Namun rasa bangga itu tak berlangsung lama. Cerita berubah arah ketika Burnas mendengar kabar bahwa harga sawit di Kabupaten Mukomuko, Bengkulu, ternyata jauh lebih tinggi.
Di sana, harga tandan buah segar tingkat petani sudah hampir menyentuh angka Rp2.800 per kilogram, bahkan di beberapa titik pembelian sudah terdengar kabar harga mencapai Rp3.000 per kilogram.
Kabar itu membuat Burnas terdiam sejenak, sebelum ia mengungkapkan keterkejutannya. “Kalau benar di Mukomuko sudah segitu, jelas beda jauh. Kami di sini masih di angka dua ribu lima ratus paling tinggi,” tuturnya.
Perbedaan harga yang mencolok itu bukan hanya sekadar angka. Ada banyak hal yang membentuk dinamika di baliknya mulai dari faktor tanah, akses transportasi, hingga kedekatan dengan industri pengolahan.
Burnas sendiri mengakui bahwa wilayah Muara Dua tidak kalah dalam hal kesuburan. Tanahnya yang lembap dan mengandung unsur hara tinggi selama ini menjadi penopang hasil panen yang stabil. “Soal tanah, kami di sini juga subur. Tidak kalah dengan daerah lain,” katanya menegaskan.
Akan tetapi, ketika berbicara tentang rantai distribusi dan akses bisnis, ia mulai menemukan alasan yang mungkin menjelaskan mengapa harga di wilayahnya tertinggal dibanding Mukomuko.
Akses menuju pelabuhan di Muara Dua relatif dekat dan jaringan pabrik kelapa sawit juga tersebar di beberapa titik. Namun struktur jalur distribusi dan dinamika pasar di setiap daerah tetap memainkan peran besar. Burnas menyadari faktor-faktor itu tidak selalu bergerak seiring, meskipun seluruh elemen dasar produksi terlihat serupa.
Di Mukomuko, geliat industri pengolahan sawit sudah sejak lama menciptakan daya saing tersendiri. Para pengepul, pabrik, serta jaringan logistik telah lama membentuk pola transaksi yang lebih kompetitif.
Ketika permintaan tinggi dan rantai distribusi lebih lancar, harga pun cenderung bergerak naik. Kondisi ini yang membuat harga sawit di daerah tersebut lebih berani dibanding sejumlah wilayah lain di Sumatera.
Sementara di Muara Dua, meski pabrik sawit tersebar dan jalan menuju pusat pengolahan tergolong mudah dijangkau, dinamika pasar belum sepenuhnya memberikan dorongan yang sama.

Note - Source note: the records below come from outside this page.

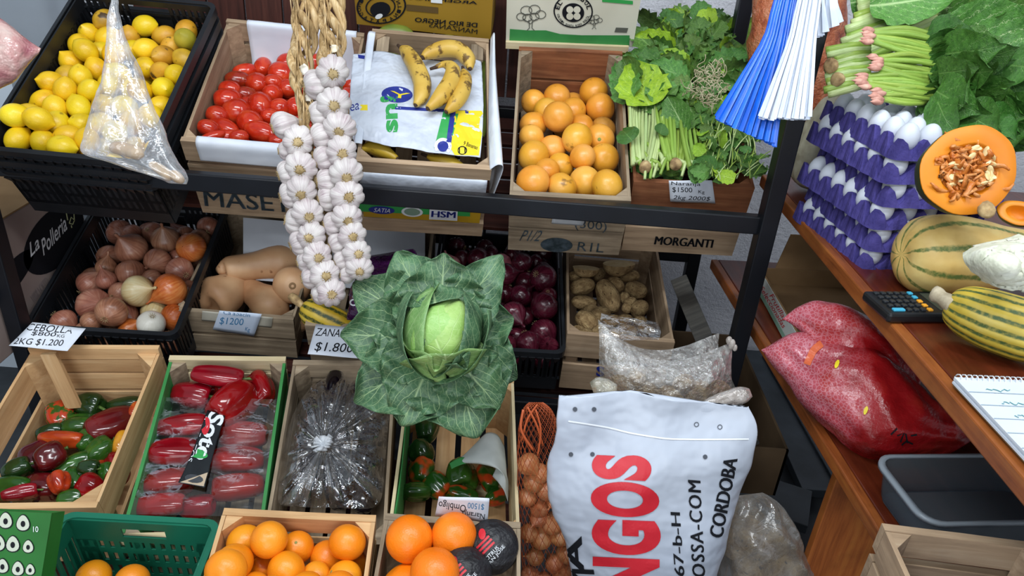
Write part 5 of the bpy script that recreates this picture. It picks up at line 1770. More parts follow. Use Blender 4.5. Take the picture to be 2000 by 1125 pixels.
ap, fp = carton('apple_carton', 'gold-brown apple carton standing upside down above the bananas', (697, 47), (958, 77), 2.00, 2.00, 0.16, 0.12, CARD_GOLD, 22)
txt('MANZANAS', (932, 66), (838, 52), (933, 57), fp, INK, ap, off=0.002)
txt('DE RIO NEGRO', (932, 53), (810, 42), (933, 44), fp, INK, ap, bold=0.02, off=0.002)
txt('ARGENTINA', (932, 8), (800, -2), (933, 2), fp, INK, ap, bold=0.02, off=0.002)
decal('logo_ring', disc_geo(32, 0.93), (693, 46), (790, 46), (700, -22), fp, INK, ap, off=0.002)
decal('logo_ring', disc_geo(32, 0.91), (712, 34), (771, 34), (716, -8), fp, INK, ap, off=0.002)
decal('logo_apple', disc_geo(20), (723, 34), (763, 32), (723, 4), fp, INK, ap, off=0.002)
decal('logo_leaf', disc_geo(10), (733, 38), (748, 34), (733, 28), fp, WHITE_INK, ap, off=0.0026)
for k, ch in enumerate('PATAGONIA'):
    a = math.radians(-20 - k * 24 + 0)
    x, y = 741 + 40 * math.cos(math.radians(75 + k * 19)), 14 + 27 * math.sin(math.radians(75 + k * 19))
    t = math.radians(75 + k * 19)
    e1, e2 = np.array([-math.sin(t), math.cos(t)]), np.array([math.cos(t), math.sin(t)])
    q = np.array([x, y])
    txt(ch, q + e1 * 3.4 * -1 + e2 * 3.5, q + e1 * 3.4 + e2 * 3.5, q - e1 * 3.4 - e2 * 4, fp, INK, ap, bold=0.02, off=0.002)
for k, ch in enumerate('ARGENTINA'):
    t = math.radians(262 + k * 19)
    x, y = 741 + 40 * math.cos(t), 14 + 27 * math.sin(t)
    e1, e2 = np.array([-math.sin(t), math.cos(t)]), np.array([math.cos(t), math.sin(t)])
    q = np.array([x, y])
    txt(ch, q + e1 * 3.4 * -1 + e2 * 3.5, q + e1 * 3.4 + e2 * 3.5, q - e1 * 3.4 - e2 * 4, fp, INK, ap, bold=0.02, off=0.002)
decal('hand_hole', quad_geo(), (794, 20), (856, 26), (794, 8), fp, mat_plain('hole_shadow_brown', '#5a441c', 0.9), ap, off=0.0016)
decal('white_sticker', quad_geo(), (842, 4), (864, 6), (842, -8), fp, WHITE_INK, ap, off=0.0028)

tb, fp = carton('printed_carton', 'cream carton with a clover emblem and green hills above the grapefruit', (988, 82), (1236, 92), 2.06, 2.06, 0.19, 0.12, CARD_CREAM, 22)
decal('green_hill_print', (np.array([(0, 0), (1, 0), (1, .78), (.8, .72), (.6, .66), (.42, .7), (.3, .95), (.15, .9), (0, .96)]), [(0, 1, 2), (0, 2, 3), (0, 3, 4), (0, 4, 5), (0, 5, 6), (0, 6, 7), (0, 7, 8)]), (995, 80), (1229, 88), (996, 55), fp, CARD_GREEN, tb, off=0.0015)
decal('emblem_ring', disc_geo(36, 0.93), (1081, 53), (1158, 55), (1081, -12), fp, INK, tb, off=0.002)
decal('emblem_disc', disc_geo(30), (1098, 42), (1141, 43), (1098, 5), fp, INK, tb, off=0.002)
for dx, dy in ((-7, -6), (7, -6), (-7, 7), (7, 7)):
    decal('clover_leaf', disc_geo(12), (1120 + dx - 7, 24 + dy + 7), (1120 + dx + 7, 24 + dy + 7), (1120 + dx - 7, 24 + dy - 7), fp, CARD_CREAM, tb, off=0.0026)
for word, r, a0, da, s in (('EL TREBOL', 31.5, 196, 18.5, 1), ('COLONIA SANTA ROSA SALTA', 30, 168, -6.4, -1)):
    for k, ch in enumerate(word):
        if ch == ' ':
            continue
        t = math.radians(a0 + da * k)
        q = np.array([1119.5 + r * math.cos(t), 22 + r * 0.93 * math.sin(t)])
        e2 = np.array([math.cos(t), math.sin(t)])
        e1 = np.array([-math.sin(t), math.cos(t)]) * s
        hh = 4.4 if s == 1 else 2.2
        ww = 3.6 if s == 1 else 1.4
        up = e2 * s
        txt(ch, q - e1 * ww - up * hh, q + e1 * ww - up * hh, q - e1 * ww + up * hh, fp, INK, tb, bold=0.03, off=0.002)
INK_GREY = mat_plain('grey_sketch_ink', '#55564e', 0.7)
for (tx, ty, s) in ((1036, 30, 1.0), (1160, 40, 0.55)):
    ln = []
    for (cx, cy, rr) in ((-18, 2, 9), (-8, -10, 11), (8, -12, 11), (20, -2, 10), (8, 2, 9), (-6, 4, 9)):
        ln.append([(tx + s * (cx + rr * math.cos(a)), ty + s * (cy + 0.8 * rr * math.sin(a))) for a in np.linspace(0, 6.28, 14)])
    ln += [[(tx - 3 * s, ty + 8 * s), (tx - 2 * s, ty + 24 * s), (tx - 7 * s, ty + 29 * s)], [(tx + 4 * s, ty + 8 * s), (tx + 3 * s, ty + 24 * s), (tx + 8 * s, ty + 29 * s)], [(tx - 14 * s, ty + 6 * s), (tx, ty + 16 * s), (tx + 12 * s, ty + 6 * s)]]
    decal('tree_sketch', stroke_geo(ln, 1.6 * max(s, 0.7)), (0, 0), (1, 0), (0, 1), fp, INK_GREY, tb, off=0.002)
decal('hut_sketch', quad_geo(), (1200, 62), (1224, 63), (1203, 53), fp, INK_GREY, tb, off=0.002)
decal('green_top_print', quad_geo(), (1176, 3), (1236, 8), (1176, -4), fp, GREEN_INK, tb, off=0.002)
board(tb, 'wooden_lath', (0.17, -0.006, -0.004), (0.34, 0.02, 0.01), AX_FACE, WOOD_PALE)

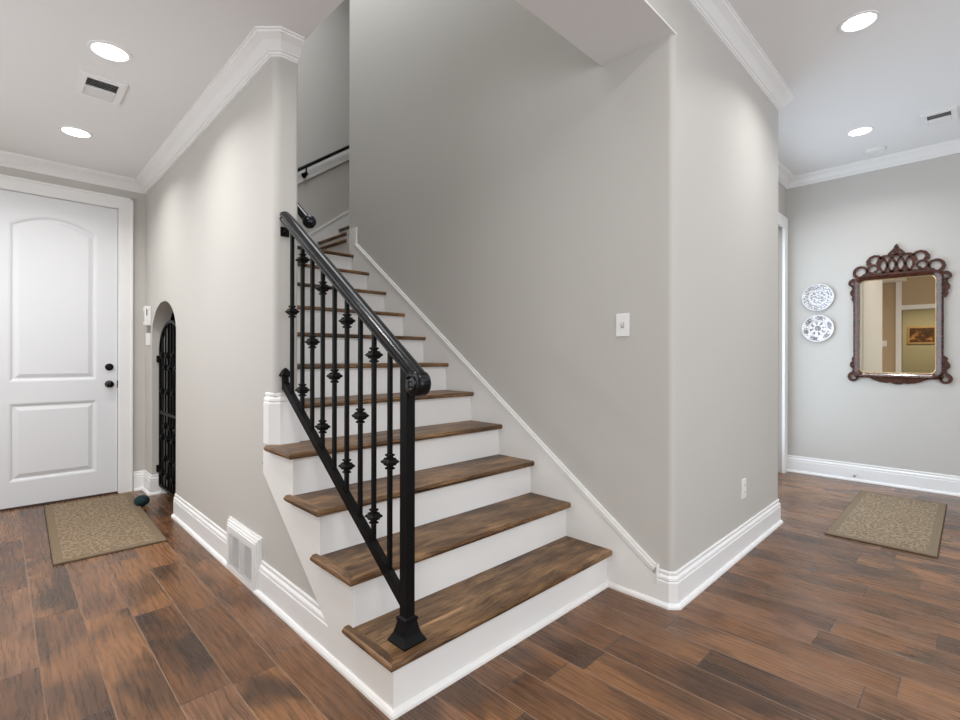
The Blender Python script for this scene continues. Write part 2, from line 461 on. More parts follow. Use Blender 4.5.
# west wall with an opening to the study
bm = BM(); prism(bm, [(YSO, 0), (0.15, 0), (0.15, 2.13), (1.08, 2.13), (1.08, 0), (YD, 0), (YD, HC), (YSO, HC)], 'X', XWEST - 0.12, XWEST, holes=[[(1.9, 0.7), (4.3, 0.7), (4.3, 2.4), (1.9, 2.4)], [(-2.6, 0.8), (-0.4, 0.8), (-0.4, 2.6), (-2.6, 2.6)]])
struct('wall_west', bm, WARMLITW)
bm = BM(); box(bm, -3.72, -3.60, -1.0, 2.2, 0, 2.6); box(bm, -3.6, XWEST - 0.12, 2.1, 2.2, 0, 2.6); box(bm, -3.6, XWEST - 0.12, -1.0, -0.9, 0, 2.6)
struct('wall_study', bm, STUDYW)
bm = BM(); box(bm, -3.7, XWEST - 0.12, -1.0, 2.2, 2.6, 2.7); struct('ceiling_study', bm, CEIL)
# ceilings
bm = BM(); prism(bm, [(XWEST, YSO), (XF, YSO), (XF, 1.52), (XE - 0.1, 1.52), (XE - 0.1, YR + 0.01), (XWEST, YR + 0.01)], 'Z', HC, HC + 0.1); struct('ceiling', bm, CEIL)
bm = BM(); box(bm, XWEST, XI - 0.004, 1.385, YD, FC, FC + 0.30); struct('ceiling_foyer', bm, CEIL)
bm = BM(); box(bm, XWEST, XR + 0.03, YR, 1.385, 2.703, HC); struct('wall_header', bm, WALL)
bm = BM(); box(bm, XWEST, XR + 0.03, YR, 1.385, 2.695, 2.703); struct('ceiling_header', bm, CEIL)
bm = BM()
box(bm, XI - 0.12, XI, 1.385, YD, FC + 0.30, TOP); box(bm, XI - 0.12, XR + 0.1, 1.27, 1.385, HC, TOP); struct('wall_stairwell_upper', bm, WALL)
bm = BM(); box(bm, 5.0, 5.1, 3.97, YD, 0, TOP); struct('wall_stairwell_end', bm, WALL)
bm = BM(); box(bm, XI - 0.1, 5.1, 1.3, YD, TOP, TOP + 0.1); struct('ceiling_stairwell', bm, CEIL)
# closet behind the gate
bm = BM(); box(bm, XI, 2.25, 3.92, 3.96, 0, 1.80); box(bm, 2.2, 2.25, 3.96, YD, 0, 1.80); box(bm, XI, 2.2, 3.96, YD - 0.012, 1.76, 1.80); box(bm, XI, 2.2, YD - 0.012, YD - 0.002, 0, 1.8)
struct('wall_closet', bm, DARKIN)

# baseboards
BH = 0.166


def base_prof(h=BH, t_=0.016, shoe=True, z0=0.0):
    p = [(0, z0 + h), (0.005, z0 + h), (0.008, z0 + h - 0.004), (0.008, z0 + h - 0.012), (0.005, z0 + h - 0.016), (0.005, z0 + h - 0.019), (0.013, z0 + h - 0.028), (0.015, z0 + h - 0.038), (0.012, z0 + h - 0.042), (0.012, z0 + h - 0.045), (t_, z0 + h - 0.050)]
    if shoe: p += [(t_, z0 + 0.022), (t_ + 0.008, z0 + 0.019), (t_ + 0.014, z0 + 0.010), (t_ + 0.015, z0)]
    else: p += [(t_, z0)]
    return p + [(0, z0)]


bm = BM()
sweep(bm, [(XR, 1.085), (XR, YR + 0.022), (XR + 0.022, YR), (XE - 0.022, YR), (XE, YR + 0.022), (XE, 1.38)], base_prof(), -1)
o = struct('baseboard_right', bm, WHITE)
bm = BM(); sweep(bm, [(XF, 1.40), (XF, YSO)], base_prof(), -1); struct('baseboard_far', bm, WHITE)
bm = BM()
sweep(bm, [(XW, 4.14), (XW, 2.925)], base_prof(), -1); sweep(bm, [(XW, 2.525), (XW, 1.776)], base_prof(), -1)
struct('baseboard_left', bm, WHITE)
bm = BM(); sweep(bm, [(0.855, YD), (XW, YD), (XW, 4.92), (1.05, 4.92)], base_prof(), -1); struct('baseboard_front', bm, WHITE)

# crown mouldings (d, drop)
CRP = [(0, 0), (0.092, 0), (0.092, -0.009), (0.086, -0.011), (0.082, -0.018), (0.076, -0.021), (0.068, -0.026), (0.052, -0.036), (0.040, -0.048), (0.030, -0.060), (0.026, -0.064), (0.026, -0.069), (0.018, -0.073), (0.016, -0.082), (0.011, -0.084), (0.010, -0.090), (0, -0.092)]


def crown(name, path, ceil, side):
    bm = BM(); sweep(bm, path, [(d, ceil + z) for d, z in CRP], side); struct(name, bm, WHITE)


crown('trim_1', [(XWEST, YD), (XW, YD), (XW, 2.352 + 0.03), (XW + 0.03, 2.352), (XI - 0.012, 2.352)], FC, -1)
crown('trim_2', [(XWEST, YR), (XE - 0.02, YR), (XE, YR + 0.02), (XE, 1.40), (XF, 1.40), (XF, YSO)], HC, -1)

# skirt board on the right wall of the stairs
bm = BM()
sk = [(1.075, 0.0), (1.075, 0.128), (3.83, 2.135), (3.83, 2.31), (3.97, 2.31), (3.97, 0.0)]
prism(bm, sk, 'X', XR - 0.015, XR)
L0 = Vector((1.075, 0.178)); L1 = Vector((3.838, 2.177)); dd = (L1 - L0).normalized(); nn = Vector((-dd.y, dd.x))
for o0, o1, th in ((-0.036, -0.024, 0.018), (-0.024, -0.012, 0.021), (-0.010, 0.0, 0.012), (-0.012, -0.009, 0.006)):
    q = [L0 + nn * o0, L1 + nn * o0, L1 + nn * o1, L0 + nn * o1]
    prism(bm, [(p.x, p.y) for p in q], 'X', XR - th, XR)
box(bm, XR - 0.015, XR + 0.155, 3.955, 3.985, 2.05, 2.31)
prism(bm, [(1.075, 0.10), (1.075, 0.186), (1.068, 0.186), (1.068, 0.10)], 'X', XR - 0.022, XR)
sweep(bm, [(XR - 0.015, YS + 0.02), (XR - 0.015, 1.07)], [(0, 0), (0, 0.022), (0.008, 0.019), (0.014, 0.010), (0.015, 0)], -1)
struct('trim_3', bm, RISER)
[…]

Para petani masih berada dalam posisi menunggu kebijakan harga dari pabrik serta arah pasar yang kadang fluktuatif. Burnas melihat kondisi itu sebagai bagian dari tantangan yang terus berulang. “Kami petani hanya bisa mengikuti harga dari pembeli. Yang penting hasil kebun tetap maksimal,” ujarnya.
Di balik perbedaan harga itu, ada satu hal yang menyatukan petani di dua wilayah tersebut: harapan agar nilai jual sawit tetap stabil dan menguntungkan. Sawit bukan hanya angka di buku catatan penjualan, tetapi juga jantung kehidupan masyarakat pedesaan.
Di banyak rumah seperti milik Burnas, sawit menjadi sumber biaya sekolah anak, perbaikan rumah, hingga modal untuk masa tanam berikutnya. Kenaikan beberapa ratus rupiah saja dapat mengubah rasa cemas menjadi optimisme.
Narasi besar tentang harga sawit di Muara Dua dan Mukomuko menunjukkan bagaimana kondisi geografis, jalur industri, dan dinamika pasar dapat membentuk realitas yang berbeda untuk para petani yang sama-sama bekerja keras.
Meski Burnas merasa bangga dengan harga yang sedang membaik di wilayahnya, ia tetap tidak menutup mata terhadap kenyataan bahwa petani di daerah lain menikmati nilai jual yang lebih tinggi.